> _Short task_
Write out the data below in full, unchanged, minus the images.

> _Data block_
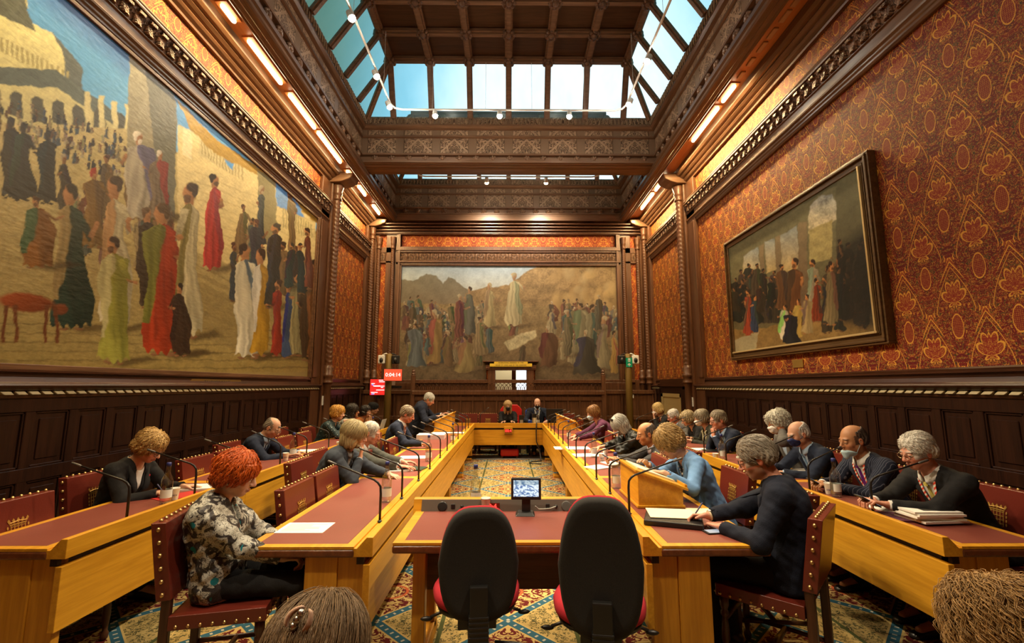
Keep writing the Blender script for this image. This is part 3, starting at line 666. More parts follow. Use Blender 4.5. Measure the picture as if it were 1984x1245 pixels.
# ================================================================== pictures (canvases painted point by point with pigment)
def vn(x, y, seed=0):
    g = np.random.RandomState(seed).rand(64, 64); xi = np.floor(x).astype(int); yi = np.floor(y).astype(int); fx = x-xi; fy = y-yi
    fx = fx*fx*(3-2*fx); fy = fy*fy*(3-2*fy); a = g[yi % 64, xi % 64]; b_ = g[yi % 64, (xi+1) % 64]; c = g[(yi+1) % 64, xi % 64]; d = g[(yi+1) % 64, (xi+1) % 64]
    return (a*(1-fx)+b_*fx)*(1-fy)+(c*(1-fx)+d*fx)*fy
def lin(c): c = np.asarray(c, float)/255.; return np.where(c > .04045, ((c+.055)/1.055)**2.4, c/12.92)
class Canvas:
    def __init__(s, px, py, base):
        g = .9; s.x = px+g*(5*(vn(px*.05+90, py*.05+90, 21)-.5)+2.6*(vn(px*.2+90, py*.2+90, 22)-.5)); s.y = py+g*(5*(vn(px*.05+50, py*.05+50, 23)-.5)+2.6*(vn(px*.2+50, py*.2+50, 24)-.5)); s.c = np.tile(lin(base), (len(px), 1)); s.rs = np.random.RandomState(5)
    def put(s, idx, a, col): s.c[idx] = s.c[idx]*(1-a[:, None])+a[:, None]*col
    def bb(s, x0, x1, y0, y1): return np.where((s.x > x0) & (s.x < x1) & (s.y > y0) & (s.y < y1))[0]
    def poly(s, pts, col, col2=None, soft=1.2, a=1., tex=.12, seed=1):
        P_ = np.array(pts, float); i = s.bb(P_[:, 0].min()-2, P_[:, 0].max()+2, P_[:, 1].min()-2, P_[:, 1].max()+2)
        if not len(i): return
        x, y = s.x[i], s.y[i]; ins = np.zeros(len(i), bool); dm = np.full(len(i), 1e9); n = len(P_)
        for k in range(n):
            (x0, y0), (x1, y1) = P_[k], P_[(k+1) % n]
            if y0 != y1: ins ^= ((y0 > y) != (y1 > y)) & (x < (x1-x0)*(y-y0)/(y1-y0)+x0)
            t = np.clip(((x-x0)*(x1-x0)+(y-y0)*(y1-y0))/max(1e-6, (x1-x0)**2+(y1-y0)**2), 0, 1); dm = np.minimum(dm, np.hypot(x-x0-t*(x1-x0), y-y0-t*(y1-y0)))
        al = np.clip(np.where(ins, dm, -dm)/soft*.5+.5, 0, 1)*a
        C = np.tile(lin(col), (len(i), 1))
        if col2 is not None: t = ((y-P_[:, 1].min())/max(1, np.ptp(P_[:, 1])))[:, None]; C = C*(1-t)+lin(col2)*t
        C = C*(1+tex*2*(vn(x*.11, y*.11, seed)-.5)+tex*1.5*(vn(x*.45, y*.45, seed+1)-.5))[:, None]
        s.put(i, al, C)
    def ell(s, cx, cy, rx, ry, col, rot=0., soft=.25, a=1., lit=.25):
        r = max(rx, ry)*1.4; i = s.bb(cx-r, cx+r, cy-r, cy+r)
        if not len(i): return
        dx, dy = s.x[i]-cx, s.y[i]-cy; c, q = math.cos(rot), math.sin(rot); u = (dx*c+dy*q)/rx; v = (-dx*q+dy*c)/ry; d = np.hypot(u, v)
        s.put(i, np.clip((1.05-d)/soft, 0, 1)*a, lin(col)*(1-lit*(u*.7+v*.5))[:, None])
    def fig(s, cx, yt, yb, w, robe, skin=(120, 85, 55), head=(40, 28, 20), lean=0., sash=None, lit=.4, seed=0, arm=0):
        r = random.Random(seed*7+int(cx)); h = yb-yt; hr = h*.066; sy = yt+hr*2.2; hip = r.uniform(-.18, .18)*w; wide = r.uniform(.75, 1.1); flip = r.choice([-1, 1])
        i = s.bb(cx-w*1.8-abs(lean), cx+w*1.8+abs(lean), sy-4, yb+4)
        s.ell(cx+lean*.9, yt+hr*1.9, hr*.5, hr*.75, skin)
        if h > 60:
            for q in (-.35, .3): s.ell(cx+q*w+hip*.3, yb-h*.012, h*.035, h*.014, tuple(.75*k for k in skin))
        if len(i):
            x, y = s.x[i], s.y[i]; t = np.clip((y-sy)/(yb-sy), 0, 1); ax = cx+lean*(1-t)+hip*np.sin(t*PI)
            hw = w*(.56*np.clip(t/.06, 0, 1)**.6+.12*np.sin(t*6+seed)+.30*wide*t); u = (x-ax)/np.maximum(hw, .1)
            edge = hw*(1+.10*np.sin(t*11+seed*2)*np.sign(u)); d = edge-np.abs(x-ax); hem = yb-h*.02+h*.018*np.sin(x*.35+seed)-h*.03*np.abs(u)
            al = np.clip(d/1.4+.5, 0, 1)*np.clip((hem-y)/1.5+.5, 0, 1)*np.clip((y-sy+w*.10*np.abs(u))/1.5+.5, 0, 1)
            fold = np.sin(u*(5+seed % 5)+6*vn(x*.06+seed, y*.022, seed)+t*5*flip*u)*.5+.5; fold = .5*fold+.5*vn(u*6+seed*3, t*4+u*2*flip, seed+5)
            sh = (1-lit*(u*.65+.15))*(.50+.75*fold*(.5+.5*t))*(1.02-.22*t)
            C = lin(robe)*sh[:, None]
            m = np.clip((u*flip*.9+.15-t*1.1+.25*vn(x*.05, y*.05, seed))*9, 0, 1)*(t < .75); c2 = np.array(sash if sash is not None else tuple(k*r.uniform(.55, .9)+r.uniform(0, 25) for k in robe)); C = C*(1-m[:, None])+lin(c2)*(sh*1.05)[:, None]*m[:, None]
            s.put(i, al, np.maximum(C, 0))
        arm = arm or r.choice([-1, 1]); ax, ay = cx+lean*.85+arm*w*.30, sy+h*.055; ex, ey = ax+arm*w*r.uniform(.25, .6), ay+h*r.uniform(.10, .17); fx, fy = ex+arm*w*r.uniform(-.5, .8), ey+h*r.uniform(-.10, .05); q = h*.028
        s.poly([(ax-q, ay-q), (ax+q, ay-q*.6), (ex+q, ey), (ex-q*.4, ey+q)], tuple(.92*k for k in robe), tuple(.6*k for k in robe), tex=.25)
        s.poly([(ex-q*.7, ey-q*.3), (ex+q*.5, ey+q*.9), (fx+q*.6, fy+q*.4), (fx-q*.3, fy-q*.5)], skin, tuple(.8*k for k in skin), tex=.2); s.ell(fx, fy, q*.75, q*.62, skin)
        hx = cx+lean; s.ell(hx, yt+hr*1.1, hr*.70, hr*1.0, skin, rot=.15*flip, lit=.5); s.ell(hx-flip*hr*.22, yt+hr*.55, hr*.70, hr*.52, head, rot=-.3*flip, lit=.35); s.ell(hx-flip*hr*.5, yt+hr*1.05, hr*.28, hr*.6, head)
        if r.random() < .5: s.ell(hx+flip*hr*.22, yt+hr*1.75, hr*.42, hr*.42, head, a=.75)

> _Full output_
Keep writing the Blender script for this image. This is part 3, starting at line 666. More parts follow. Use Blender 4.5. Measure the picture as if it were 1984x1245 pixels.
# ================================================================== pictures (canvases painted point by point with pigment)
def vn(x, y, seed=0):
    g = np.random.RandomState(seed).rand(64, 64); xi = np.floor(x).astype(int); yi = np.floor(y).astype(int); fx = x-xi; fy = y-yi
    fx = fx*fx*(3-2*fx); fy = fy*fy*(3-2*fy); a = g[yi % 64, xi % 64]; b_ = g[yi % 64, (xi+1) % 64]; c = g[(yi+1) % 64, xi % 64]; d = g[(yi+1) % 64, (xi+1) % 64]
    return (a*(1-fx)+b_*fx)*(1-fy)+(c*(1-fx)+d*fx)*fy
def lin(c): c = np.asarray(c, float)/255.; return np.where(c > .04045, ((c+.055)/1.055)**2.4, c/12.92)
class Canvas:
    def __init__(s, px, py, base):
        g = .9; s.x = px+g*(5*(vn(px*.05+90, py*.05+90, 21)-.5)+2.6*(vn(px*.2+90, py*.2+90, 22)-.5)); s.y = py+g*(5*(vn(px*.05+50, py*.05+50, 23)-.5)+2.6*(vn(px*.2+50, py*.2+50, 24)-.5)); s.c = np.tile(lin(base), (len(px), 1)); s.rs = np.random.RandomState(5)
    def put(s, idx, a, col): s.c[idx] = s.c[idx]*(1-a[:, None])+a[:, None]*col
    def bb(s, x0, x1, y0, y1): return np.where((s.x > x0) & (s.x < x1) & (s.y > y0) & (s.y < y1))[0]
    def poly(s, pts, col, col2=None, soft=1.2, a=1., tex=.12, seed=1):
        P_ = np.array(pts, float); i = s.bb(P_[:, 0].min()-2, P_[:, 0].max()+2, P_[:, 1].min()-2, P_[:, 1].max()+2)
        if not len(i): return
        x, y = s.x[i], s.y[i]; ins = np.zeros(len(i), bool); dm = np.full(len(i), 1e9); n = len(P_)
        for k in range(n):
            (x0, y0), (x1, y1) = P_[k], P_[(k+1) % n]
            if y0 != y1: ins ^= ((y0 > y) != (y1 > y)) & (x < (x1-x0)*(y-y0)/(y1-y0)+x0)
            t = np.clip(((x-x0)*(x1-x0)+(y-y0)*(y1-y0))/max(1e-6, (x1-x0)**2+(y1-y0)**2), 0, 1); dm = np.minimum(dm, np.hypot(x-x0-t*(x1-x0), y-y0-t*(y1-y0)))
        al = np.clip(np.where(ins, dm, -dm)/soft*.5+.5, 0, 1)*a
        C = np.tile(lin(col), (len(i), 1))
        if col2 is not None: t = ((y-P_[:, 1].min())/max(1, np.ptp(P_[:, 1])))[:, None]; C = C*(1-t)+lin(col2)*t
        C = C*(1+tex*2*(vn(x*.11, y*.11, seed)-.5)+tex*1.5*(vn(x*.45, y*.45, seed+1)-.5))[:, None]
        s.put(i, al, C)
    def ell(s, cx, cy, rx, ry, col, rot=0., soft=.25, a=1., lit=.25):
        r = max(rx, ry)*1.4; i = s.bb(cx-r, cx+r, cy-r, cy+r)
        if not len(i): return
        dx, dy = s.x[i]-cx, s.y[i]-cy; c, q = math.cos(rot), math.sin(rot); u = (dx*c+dy*q)/rx; v = (-dx*q+dy*c)/ry; d = np.hypot(u, v)
        s.put(i, np.clip((1.05-d)/soft, 0, 1)*a, lin(col)*(1-lit*(u*.7+v*.5))[:, None])
    def fig(s, cx, yt, yb, w, robe, skin=(120, 85, 55), head=(40, 28, 20), lean=0., sash=None, lit=.4, seed=0, arm=0):
        r = random.Random(seed*7+int(cx)); h = yb-yt; hr = h*.066; sy = yt+hr*2.2; hip = r.uniform(-.18, .18)*w; wide = r.uniform(.75, 1.1); flip = r.choice([-1, 1])
        i = s.bb(cx-w*1.8-abs(lean), cx+w*1.8+abs(lean), sy-4, yb+4)
        s.ell(cx+lean*.9, yt+hr*1.9, hr*.5, hr*.75, skin)
        if h > 60:
            for q in (-.35, .3): s.ell(cx+q*w+hip*.3, yb-h*.012, h*.035, h*.014, tuple(.75*k for k in skin))
        if len(i):
            x, y = s.x[i], s.y[i]; t = np.clip((y-sy)/(yb-sy), 0, 1); ax = cx+lean*(1-t)+hip*np.sin(t*PI)
            hw = w*(.56*np.clip(t/.06, 0, 1)**.6+.12*np.sin(t*6+seed)+.30*wide*t); u = (x-ax)/np.maximum(hw, .1)
            edge = hw*(1+.10*np.sin(t*11+seed*2)*np.sign(u)); d = edge-np.abs(x-ax); hem = yb-h*.02+h*.018*np.sin(x*.35+seed)-h*.03*np.abs(u)
            al = np.clip(d/1.4+.5, 0, 1)*np.clip((hem-y)/1.5+.5, 0, 1)*np.clip((y-sy+w*.10*np.abs(u))/1.5+.5, 0, 1)
            fold = np.sin(u*(5+seed % 5)+6*vn(x*.06+seed, y*.022, seed)+t*5*flip*u)*.5+.5; fold = .5*fold+.5*vn(u*6+seed*3, t*4+u*2*flip, seed+5)
            sh = (1-lit*(u*.65+.15))*(.50+.75*fold*(.5+.5*t))*(1.02-.22*t)
            C = lin(robe)*sh[:, None]
            m = np.clip((u*flip*.9+.15-t*1.1+.25*vn(x*.05, y*.05, seed))*9, 0, 1)*(t < .75); c2 = np.array(sash if sash is not None else tuple(k*r.uniform(.55, .9)+r.uniform(0, 25) for k in robe)); C = C*(1-m[:, None])+lin(c2)*(sh*1.05)[:, None]*m[:, None]
            s.put(i, al, np.maximum(C, 0))
        arm = arm or r.choice([-1, 1]); ax, ay = cx+lean*.85+arm*w*.30, sy+h*.055; ex, ey = ax+arm*w*r.uniform(.25, .6), ay+h*r.uniform(.10, .17); fx, fy = ex+arm*w*r.uniform(-.5, .8), ey+h*r.uniform(-.10, .05); q = h*.028
        s.poly([(ax-q, ay-q), (ax+q, ay-q*.6), (ex+q, ey), (ex-q*.4, ey+q)], tuple(.92*k for k in robe), tuple(.6*k for k in robe), tex=.25)
        s.poly([(ex-q*.7, ey-q*.3), (ex+q*.5, ey+q*.9), (fx+q*.6, fy+q*.4), (fx-q*.3, fy-q*.5)], skin, tuple(.8*k for k in skin), tex=.2); s.ell(fx, fy, q*.75, q*.62, skin)
        hx = cx+lean; s.ell(hx, yt+hr*1.1, hr*.70, hr*1.0, skin, rot=.15*flip, lit=.5); s.ell(hx-flip*hr*.22, yt+hr*.55, hr*.70, hr*.52, head, rot=-.3*flip, lit=.35); s.ell(hx-flip*hr*.5, yt+hr*1.05, hr*.28, hr*.6, head)
        if r.random() < .5: s.ell(hx+flip*hr*.22, yt+hr*1.75, hr*.42, hr*.42, head, a=.75)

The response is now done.